Note 2: Lately (as of early March 2005), with MediaWiki 1.4rc1 (http://wikipedia.sourceforge.net/), it sometimes happens that viewing the history in step 3.1 shows the history of the just deleted page, not the history of the page just moved. If that happens, selecting either a different history length (e.g. "last 100" instead of the default 50) or making a gratuitous edit on the page just moved will force the correct history to be shown. It seems to be a caching problem, not some problem with page moves or the database.
A troublesome case
However, the example just described has the feature that one history ends before the other begins; the corresponding procedure is inadequate if this condition does not apply, i.e, if the page with the old title has been edited after the pasting of its contents into the new article. For example, it is not uncommon for
- an article at (old) page A to be cut and pasted into (new) page B, and
- page A to later be edited to become a disambiguation page.

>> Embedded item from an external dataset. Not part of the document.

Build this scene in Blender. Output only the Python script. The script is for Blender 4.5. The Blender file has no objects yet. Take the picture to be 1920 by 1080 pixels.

In this case, the time periods of the two series of edits will overlap.
The procedure above performs a page-history merge that (sooner or later) sequences the versions strictly by time, with the result that various versions of A, when it had the role of disambiguation page, will be interleaved between versions in the page history of page B (and/or vice-versa). Inspecting this merged history without means of distinguishing between the two overlapping progressions invites severe confusion.
An appropriate procedure for such a case is to forego the procedure above and instead put a note as to the original source of the page, and author credits, on the talk page.